Eva: Neben gemeinsamen Hobbys (z.B. Tanzen, Wandern, Radfahren) genießen wir auch unsere alltäglichen kleinen Rituale wie das gemeinsame gemütliche Frühstück, unseren Austausch beim Cappuccino oder unser Kuscheln abends vor dem Einschlafen und morgens direkt nach dem Aufwachen Diese zärtlichen Momente schenken uns besondere Nähe. Angenehm überrascht bin ich, wie uns der Übergang in den Ruhestand gelingt. Wir haben viel mehr gemeinsame Zeit und es gelingt uns, diese zu genießen, ohne uns gegenseitig auf den Wecker zu fallen. Ich fühle mich beschwingt und zufrieden. Wir wünschen euch viel Freude, wenn ihr mit den Dialogfragen den Genuss in eurer Beziehung zu eurem Thema macht.
Schalom
Eva & Helmut Schmiedel


Dialogfragen
  • Welche Erfahrungen habe ich mit Genuss in meiner Kindheit und Jugend gemacht? Wie hat mich das geprägt? Wfim, wenn ich daran zurückdenke?

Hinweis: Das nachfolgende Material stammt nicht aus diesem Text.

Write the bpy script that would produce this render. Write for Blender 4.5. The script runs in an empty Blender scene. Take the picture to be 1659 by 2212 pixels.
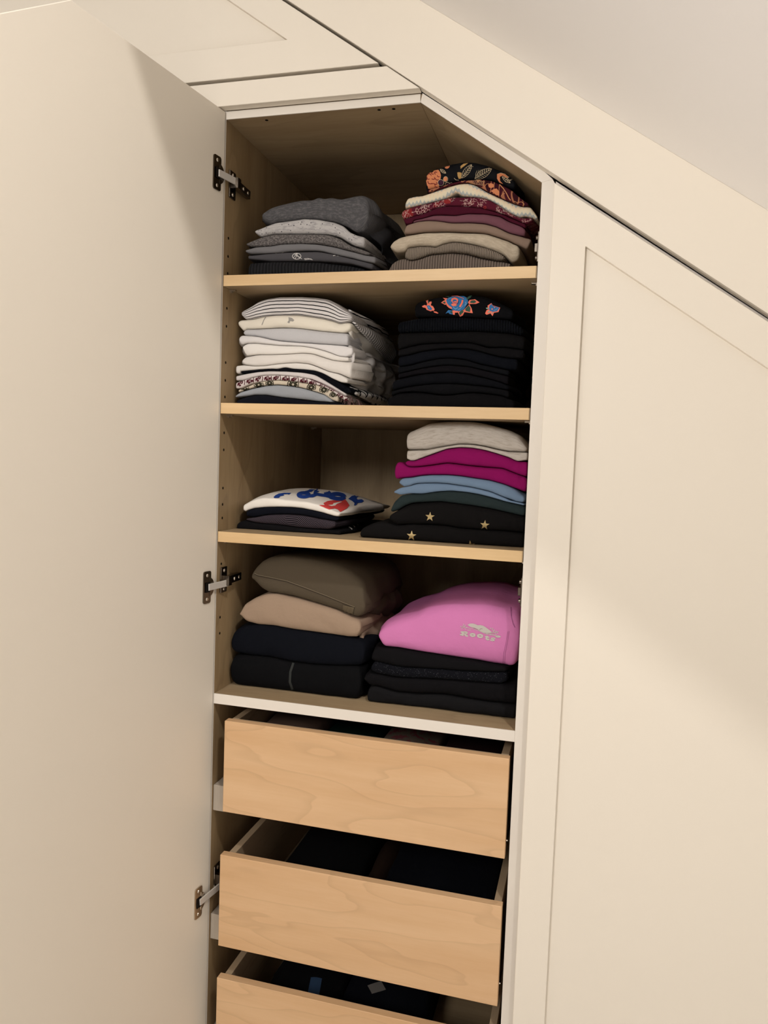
import bpy, bmesh, math, random
import numpy as np
from mathutils import Vector, Matrix, noise
from mathutils.bvhtree import BVHTree
from mathutils.geometry import delaunay_2d_cdt

# ---------------------------------------------------------------- camera
FOC = 1644.566
CAM = np.array([0.6472, -1.2554, 1.5])
RT = np.array([0.9649, 0.2601, 0.0362]); RT /= np.linalg.norm(RT)
FW = np.array([-0.2574, 0.964, -0.0666]); FW -= RT*FW.dot(RT); FW /= np.linalg.norm(FW)
UP = np.cross(RT, FW)
scn = bpy.context.scene
cam = bpy.data.cameras.new('camera'); cam_o = bpy.data.objects.new('camera', cam)
scn.collection.objects.link(cam_o); scn.camera = cam_o
cam.sensor_fit = 'HORIZONTAL'; cam.sensor_width = 36.0; cam.lens = FOC/1659*36; cam.clip_start = .01
cam_o.matrix_world = Matrix(((RT[0], UP[0], -FW[0], CAM[0]), (RT[1], UP[1], -FW[1], CAM[1]),
                             (RT[2], UP[2], -FW[2], CAM[2]), (0, 0, 0, 1)))
# ---------------------------------------------------------------- world, lights, exposure
w = bpy.data.worlds.new('world'); scn.world = w; w.use_nodes = True
w.node_tree.nodes['Background'].inputs[0].default_value = (1, .86, .7, 1)
w.node_tree.nodes['Background'].inputs[1].default_value = .05
scn.view_settings.view_transform = 'Standard'; scn.view_settings.look = 'None'
scn.view_settings.gamma = 1; scn.view_settings.exposure = 0.0
scn.view_settings.use_curve_mapping = False

def lamp(name, loc, size, power, col, target=None):
    l = bpy.data.lights.new(name, 'AREA'); l.shape = 'DISK'; l.size = size; l.energy = power; l.color = col
    o = bpy.data.objects.new(name, l); scn.collection.objects.link(o); o.location = loc
    d = Vector(target)-Vector(loc) if target else Vector((0, 0, -1))
    o.rotation_euler = d.to_track_quat('-Z', 'Y').to_euler(); return o
lamp('downlight_near', (1.11, -1.20, 2.86), .085, 13.5, (1, .965, .93), (.5, 0, 1.1))
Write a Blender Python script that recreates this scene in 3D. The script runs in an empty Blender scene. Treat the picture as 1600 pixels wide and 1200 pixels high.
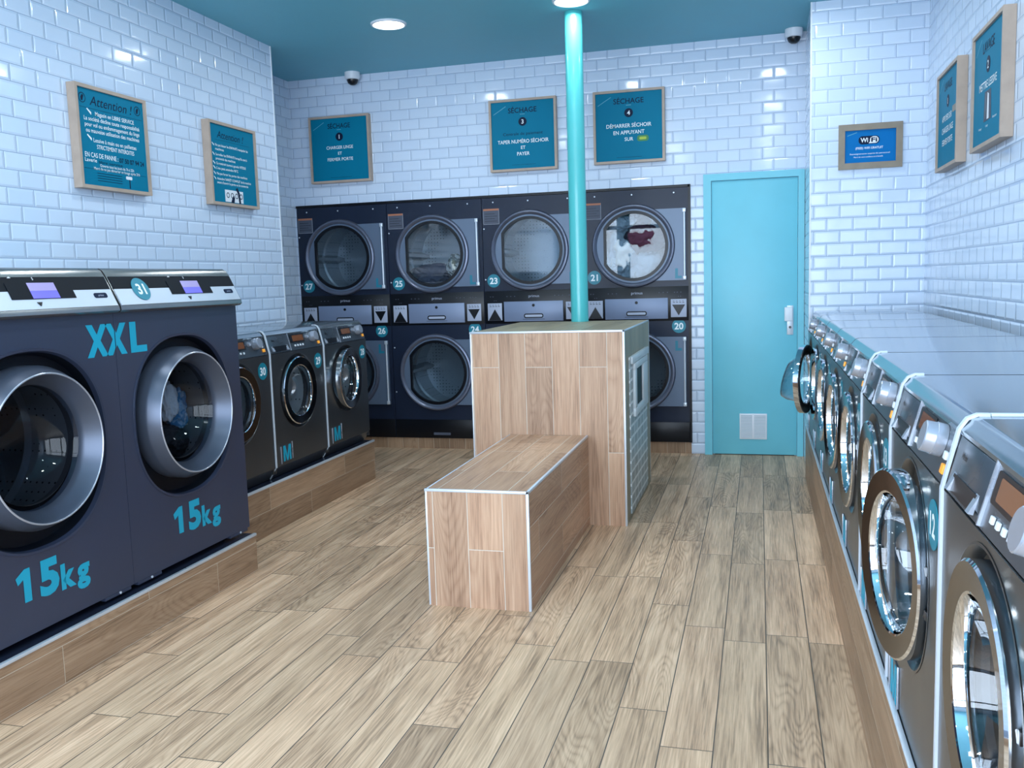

  • Ist Genuss Bestandteil in meinem alltäglichen Leben? Was genieße ich dabei? Wfim, wenn ich darüber nachdenke?
  • Johann Wolfgang von Goethe schrieb: „Wenn wir immer ein offenes Herz hätten, das Gute zu genießen, das uns Gott für jeden Tag bereitet, wir würden alsdann auch Kraft genug haben, das Übel zu ertragen, wenn es kommt.“ Wie erlebe ich das konkret? Wfim dabei?
  • Was können wir gemeinsam genießen? Wfim, wenn ich mir das bewusst mache?
  • Wie erlebe ich es, wenn ich etwas als Genuss empfinde und du dies nicht nachempfinden kannst? Wfim, wenn ich dir das schreibe?
  • Mit welchem meiner Sinne bin ich besonders empfänglich für Genuss? Wfim, wenn ich dir davon erzähle?
  • Wfim, wenn ich mir bewusst mache, dass zum Genießen können auch Achtsamkeit und Beschränkung gehört?
  • Was brauche ich, um das Schöne in meinem Leben zu erkennen und zu genießen? Wie kannst du mich dabei unterstützen? Wfim bei meiner Antwort?